-------- RAW DATA --------

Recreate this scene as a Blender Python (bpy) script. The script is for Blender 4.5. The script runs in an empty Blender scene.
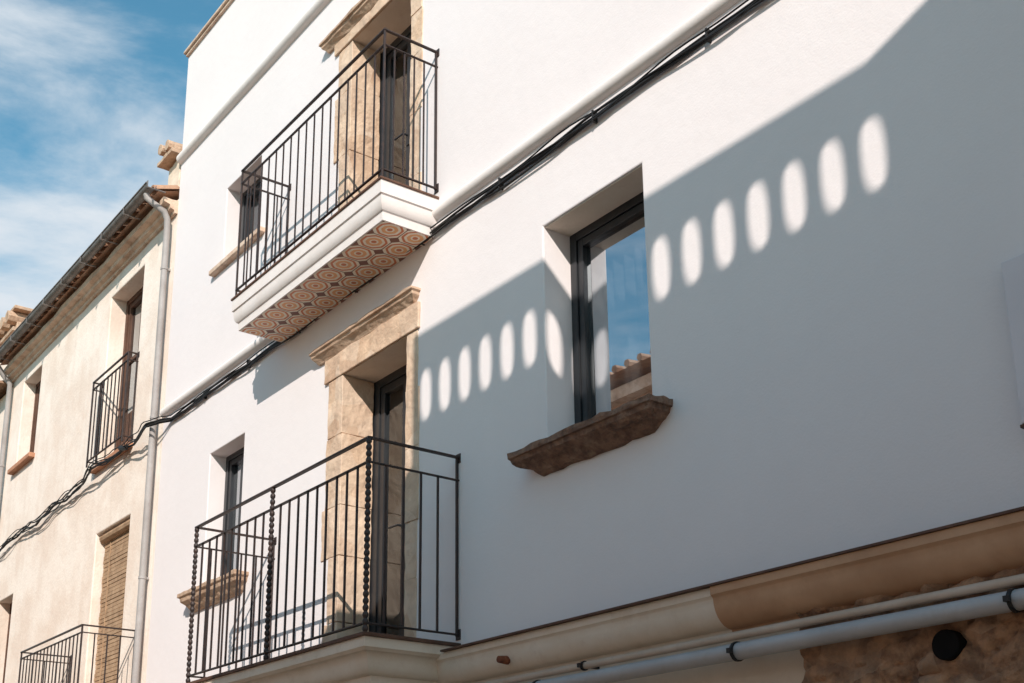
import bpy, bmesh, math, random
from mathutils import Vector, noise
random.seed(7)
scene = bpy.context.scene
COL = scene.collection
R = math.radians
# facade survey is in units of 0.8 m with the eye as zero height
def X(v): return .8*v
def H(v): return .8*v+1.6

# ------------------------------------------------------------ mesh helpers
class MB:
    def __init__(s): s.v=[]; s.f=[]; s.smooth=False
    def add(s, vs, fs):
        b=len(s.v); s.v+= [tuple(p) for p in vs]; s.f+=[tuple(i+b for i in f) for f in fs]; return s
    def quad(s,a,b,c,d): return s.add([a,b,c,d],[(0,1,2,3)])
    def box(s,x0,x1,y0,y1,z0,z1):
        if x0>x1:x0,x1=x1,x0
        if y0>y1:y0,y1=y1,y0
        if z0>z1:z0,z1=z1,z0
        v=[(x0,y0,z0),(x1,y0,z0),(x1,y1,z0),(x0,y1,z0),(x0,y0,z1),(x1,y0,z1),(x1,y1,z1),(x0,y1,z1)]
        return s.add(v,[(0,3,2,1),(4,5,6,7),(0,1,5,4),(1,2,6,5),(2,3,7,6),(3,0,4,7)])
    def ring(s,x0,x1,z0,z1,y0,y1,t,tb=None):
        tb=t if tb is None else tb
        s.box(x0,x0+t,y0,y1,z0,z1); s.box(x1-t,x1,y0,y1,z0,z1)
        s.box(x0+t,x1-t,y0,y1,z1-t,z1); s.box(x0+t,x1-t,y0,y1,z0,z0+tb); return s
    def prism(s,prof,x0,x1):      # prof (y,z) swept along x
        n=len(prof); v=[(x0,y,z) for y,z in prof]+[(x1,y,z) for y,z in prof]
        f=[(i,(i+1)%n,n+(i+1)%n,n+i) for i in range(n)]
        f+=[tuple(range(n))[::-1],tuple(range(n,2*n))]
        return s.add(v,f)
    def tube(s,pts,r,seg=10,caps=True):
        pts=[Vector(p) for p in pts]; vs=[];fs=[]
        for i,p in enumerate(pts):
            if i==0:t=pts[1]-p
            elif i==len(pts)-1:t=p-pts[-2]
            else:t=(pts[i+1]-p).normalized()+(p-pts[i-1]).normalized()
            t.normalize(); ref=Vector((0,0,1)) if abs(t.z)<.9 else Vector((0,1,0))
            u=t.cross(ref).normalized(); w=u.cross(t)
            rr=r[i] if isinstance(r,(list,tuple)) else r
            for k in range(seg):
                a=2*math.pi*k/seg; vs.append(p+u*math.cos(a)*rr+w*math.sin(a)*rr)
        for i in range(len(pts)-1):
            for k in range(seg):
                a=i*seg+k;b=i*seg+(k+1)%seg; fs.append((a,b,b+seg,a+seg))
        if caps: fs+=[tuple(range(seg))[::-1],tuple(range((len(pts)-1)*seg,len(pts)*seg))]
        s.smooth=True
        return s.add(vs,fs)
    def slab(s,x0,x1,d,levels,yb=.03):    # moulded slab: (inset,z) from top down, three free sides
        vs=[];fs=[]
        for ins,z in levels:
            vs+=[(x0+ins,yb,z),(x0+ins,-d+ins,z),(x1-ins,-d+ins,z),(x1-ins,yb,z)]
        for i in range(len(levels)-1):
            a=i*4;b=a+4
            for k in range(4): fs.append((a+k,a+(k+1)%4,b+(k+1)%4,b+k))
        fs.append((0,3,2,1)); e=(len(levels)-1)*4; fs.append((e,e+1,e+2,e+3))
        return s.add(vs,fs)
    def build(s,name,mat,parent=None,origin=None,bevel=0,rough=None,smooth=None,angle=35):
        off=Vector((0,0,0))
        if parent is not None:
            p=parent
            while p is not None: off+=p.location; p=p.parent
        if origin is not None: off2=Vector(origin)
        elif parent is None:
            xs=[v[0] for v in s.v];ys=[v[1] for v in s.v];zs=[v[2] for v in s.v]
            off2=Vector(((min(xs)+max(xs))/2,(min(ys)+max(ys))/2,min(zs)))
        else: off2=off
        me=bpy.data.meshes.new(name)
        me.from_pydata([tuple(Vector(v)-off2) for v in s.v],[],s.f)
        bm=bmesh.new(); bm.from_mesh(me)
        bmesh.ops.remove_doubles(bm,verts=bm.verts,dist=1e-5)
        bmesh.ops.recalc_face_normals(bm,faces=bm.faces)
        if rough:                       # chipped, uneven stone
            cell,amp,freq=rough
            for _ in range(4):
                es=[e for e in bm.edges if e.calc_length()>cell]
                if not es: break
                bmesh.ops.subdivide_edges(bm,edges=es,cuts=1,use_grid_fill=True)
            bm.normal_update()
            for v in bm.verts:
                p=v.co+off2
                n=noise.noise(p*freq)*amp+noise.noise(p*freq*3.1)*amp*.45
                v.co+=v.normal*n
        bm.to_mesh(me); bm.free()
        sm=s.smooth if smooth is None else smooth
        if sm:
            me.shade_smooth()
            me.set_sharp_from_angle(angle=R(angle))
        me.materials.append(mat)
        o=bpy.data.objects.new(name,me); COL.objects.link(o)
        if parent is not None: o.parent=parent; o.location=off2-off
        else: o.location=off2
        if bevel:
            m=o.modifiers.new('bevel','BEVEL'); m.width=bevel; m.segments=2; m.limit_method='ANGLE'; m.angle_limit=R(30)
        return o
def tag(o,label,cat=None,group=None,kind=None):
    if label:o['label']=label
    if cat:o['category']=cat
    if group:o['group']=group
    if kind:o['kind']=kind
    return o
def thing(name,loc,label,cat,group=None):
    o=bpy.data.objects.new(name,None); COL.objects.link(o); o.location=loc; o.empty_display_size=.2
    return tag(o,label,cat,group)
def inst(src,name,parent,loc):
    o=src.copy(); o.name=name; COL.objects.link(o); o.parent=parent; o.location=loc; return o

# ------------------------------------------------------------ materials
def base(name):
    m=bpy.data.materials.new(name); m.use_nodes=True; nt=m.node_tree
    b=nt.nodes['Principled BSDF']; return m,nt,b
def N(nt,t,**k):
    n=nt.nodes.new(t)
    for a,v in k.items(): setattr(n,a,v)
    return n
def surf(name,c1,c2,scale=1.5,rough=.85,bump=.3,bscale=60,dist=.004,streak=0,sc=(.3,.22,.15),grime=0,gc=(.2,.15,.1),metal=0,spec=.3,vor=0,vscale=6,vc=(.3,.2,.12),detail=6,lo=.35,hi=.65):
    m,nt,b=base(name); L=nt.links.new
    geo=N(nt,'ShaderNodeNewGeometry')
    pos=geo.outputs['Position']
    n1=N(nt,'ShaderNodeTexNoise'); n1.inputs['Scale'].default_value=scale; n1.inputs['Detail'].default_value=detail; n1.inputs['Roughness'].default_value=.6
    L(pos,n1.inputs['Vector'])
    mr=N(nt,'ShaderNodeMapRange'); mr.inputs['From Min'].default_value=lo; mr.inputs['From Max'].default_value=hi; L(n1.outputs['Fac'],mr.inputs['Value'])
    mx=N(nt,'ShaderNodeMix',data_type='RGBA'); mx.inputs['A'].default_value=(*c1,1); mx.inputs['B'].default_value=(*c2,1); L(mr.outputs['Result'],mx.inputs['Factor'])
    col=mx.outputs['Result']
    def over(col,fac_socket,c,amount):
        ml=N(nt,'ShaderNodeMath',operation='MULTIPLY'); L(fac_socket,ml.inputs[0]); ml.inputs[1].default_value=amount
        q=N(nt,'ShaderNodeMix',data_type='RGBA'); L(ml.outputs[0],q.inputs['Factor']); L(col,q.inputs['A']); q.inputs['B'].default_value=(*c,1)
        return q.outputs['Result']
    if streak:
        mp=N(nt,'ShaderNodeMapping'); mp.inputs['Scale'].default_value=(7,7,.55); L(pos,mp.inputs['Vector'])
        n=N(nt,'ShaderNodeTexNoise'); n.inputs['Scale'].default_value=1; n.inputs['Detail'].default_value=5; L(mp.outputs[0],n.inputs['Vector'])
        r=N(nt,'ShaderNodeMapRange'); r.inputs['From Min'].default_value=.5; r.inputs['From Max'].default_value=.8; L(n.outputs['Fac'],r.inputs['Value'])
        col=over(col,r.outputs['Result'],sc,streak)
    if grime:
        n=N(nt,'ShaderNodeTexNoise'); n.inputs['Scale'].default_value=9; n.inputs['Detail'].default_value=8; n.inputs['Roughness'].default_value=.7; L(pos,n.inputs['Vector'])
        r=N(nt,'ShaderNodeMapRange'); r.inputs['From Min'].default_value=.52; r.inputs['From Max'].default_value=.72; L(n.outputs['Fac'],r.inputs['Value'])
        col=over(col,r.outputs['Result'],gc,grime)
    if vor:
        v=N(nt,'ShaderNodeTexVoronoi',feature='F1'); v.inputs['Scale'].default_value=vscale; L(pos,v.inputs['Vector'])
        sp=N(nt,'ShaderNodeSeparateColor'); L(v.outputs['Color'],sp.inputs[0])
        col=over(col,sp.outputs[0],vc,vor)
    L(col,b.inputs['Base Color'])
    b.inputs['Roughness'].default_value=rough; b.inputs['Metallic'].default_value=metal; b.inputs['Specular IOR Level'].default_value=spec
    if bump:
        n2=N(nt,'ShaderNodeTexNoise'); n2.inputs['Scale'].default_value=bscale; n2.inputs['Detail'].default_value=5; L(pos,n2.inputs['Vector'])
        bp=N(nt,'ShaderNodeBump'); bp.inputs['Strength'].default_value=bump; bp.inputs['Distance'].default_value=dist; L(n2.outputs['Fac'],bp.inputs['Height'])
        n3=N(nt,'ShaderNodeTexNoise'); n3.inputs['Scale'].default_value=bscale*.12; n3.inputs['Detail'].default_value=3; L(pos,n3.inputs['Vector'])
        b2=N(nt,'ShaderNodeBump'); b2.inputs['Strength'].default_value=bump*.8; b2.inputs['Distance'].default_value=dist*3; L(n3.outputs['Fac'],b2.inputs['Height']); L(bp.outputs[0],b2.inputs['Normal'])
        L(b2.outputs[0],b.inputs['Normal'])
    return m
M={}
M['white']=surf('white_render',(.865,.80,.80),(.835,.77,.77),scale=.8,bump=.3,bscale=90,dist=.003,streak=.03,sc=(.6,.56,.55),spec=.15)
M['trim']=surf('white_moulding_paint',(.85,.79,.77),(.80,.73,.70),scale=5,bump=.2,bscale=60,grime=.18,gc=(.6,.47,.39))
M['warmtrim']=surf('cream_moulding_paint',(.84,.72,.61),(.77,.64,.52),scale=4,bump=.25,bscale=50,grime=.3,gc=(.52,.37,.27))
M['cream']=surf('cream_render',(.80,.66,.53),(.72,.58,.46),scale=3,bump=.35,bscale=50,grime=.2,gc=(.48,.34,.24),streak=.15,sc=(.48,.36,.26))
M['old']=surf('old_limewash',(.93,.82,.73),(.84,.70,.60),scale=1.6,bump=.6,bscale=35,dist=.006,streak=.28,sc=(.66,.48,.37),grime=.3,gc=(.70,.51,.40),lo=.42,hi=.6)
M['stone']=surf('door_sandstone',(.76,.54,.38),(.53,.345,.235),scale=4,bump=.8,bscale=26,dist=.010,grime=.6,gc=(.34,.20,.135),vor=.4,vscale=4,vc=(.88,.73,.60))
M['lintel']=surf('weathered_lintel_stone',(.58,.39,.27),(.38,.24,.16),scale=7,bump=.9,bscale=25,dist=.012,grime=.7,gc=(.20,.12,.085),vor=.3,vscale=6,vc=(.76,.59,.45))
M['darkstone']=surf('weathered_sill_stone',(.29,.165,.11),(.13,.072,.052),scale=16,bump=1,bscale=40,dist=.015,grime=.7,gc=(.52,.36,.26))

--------

- _EXERCISE TASK_
Of the lines above, how many hold the word "scene"? Say the number alone.

- _RESPONSE_
3